Pour explorer la mémoire collective et le passé individuel, Partir un jour convoque des artifices purement cinématographiques. Déréalisant le réel, le cadre d’un film musical (pas vraiment comédie musicale ni film “en chanté“ comme chez Demy) autorise toutes les libertés : une séquence mélodique peut ainsi survenir au sein d’un contexte joyeux ou dramatique, sans égarer le spectateur ni amenuiser la tension. Quant à la chanson (toujours préexistante et issue d’un corpus populaire), elle “s’empare” des personnages comme dans On connaît la chanson de Resnais — encore lui. Amélie Bonnin a aussi brièvement recourt à “l’effet Peggy Sue”en replongeant ses héros adultes dans le passé, encapsulés dans un onirisme sentimental.

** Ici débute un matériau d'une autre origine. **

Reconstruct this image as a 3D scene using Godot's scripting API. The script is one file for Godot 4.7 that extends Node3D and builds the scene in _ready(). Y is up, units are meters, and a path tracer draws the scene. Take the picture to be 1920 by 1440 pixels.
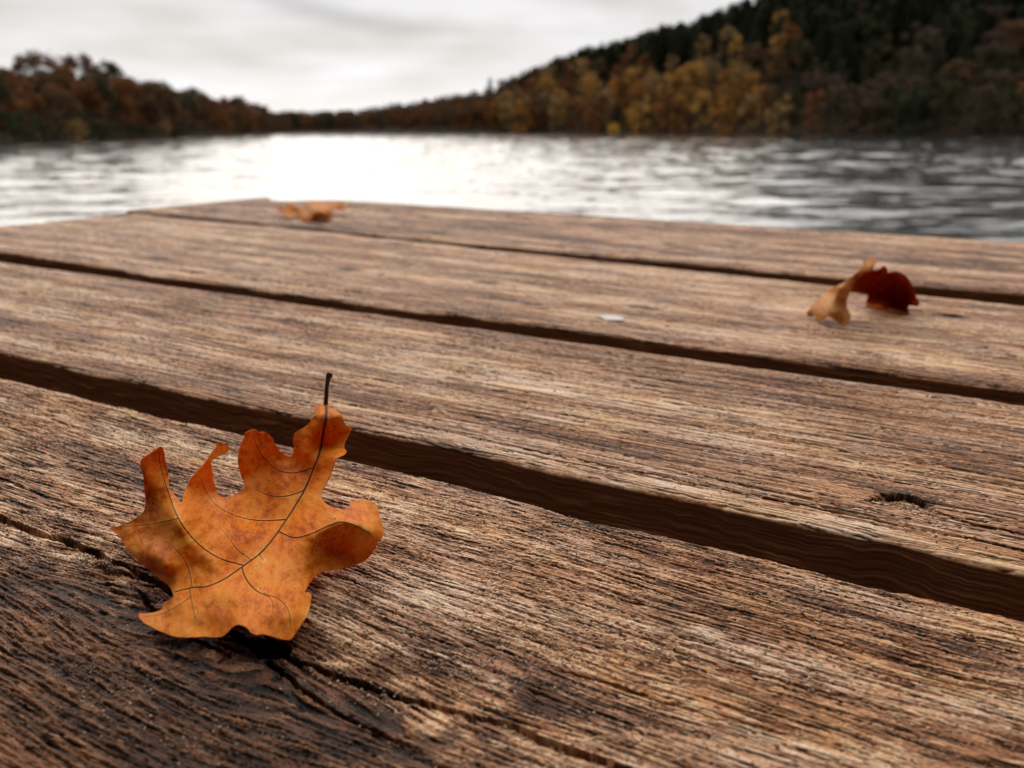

Tout commence par des chansons
Le choix de présenter Partir un jour pour l’ouverture du festival de Cannes s’inscrit dans la continuité du 🔗Le Deuxième Acte l’an dernier ou de Coupez ! en 2022 : des films français empreints de modestie. Comprenez : au budget ostensiblement raisonnable, voire minimalistes et conceptuels, mais non dénués de têtes d’affiche ni d’ambitions populaires. Ajoutons qu’ils prennent un malin plaisir à investir des tropes culturels hexagonaux qui combleraient d’aise Roland Barthes : le restau-route/relai-routier, la patinoire, le terrain de motocross — très prisé en ce moment à l’écran —, les zones péri-urbaines à la limite de l’urbex… Partir un jour, après 🔗Leurs enfants après eux, 🔗Vingt Dieux ou 🔗La Pampa, donne à visualiser cette “France des territoires” que les centres métropolitains se plaisent à ignorer. Cette autre moitié du monde ; la revanche du🔗Loir-et-Cher chanté par Michel Delpech et repris ici par Juliette Armanet.

Partir un jour de Amélie Bonnin (Fr, 1h38) avec Juliette Armanet, Bastien Bouillon, François Rollin, Tewfik Jallab, Dominique Blanc… En salle le 13 mai 2025.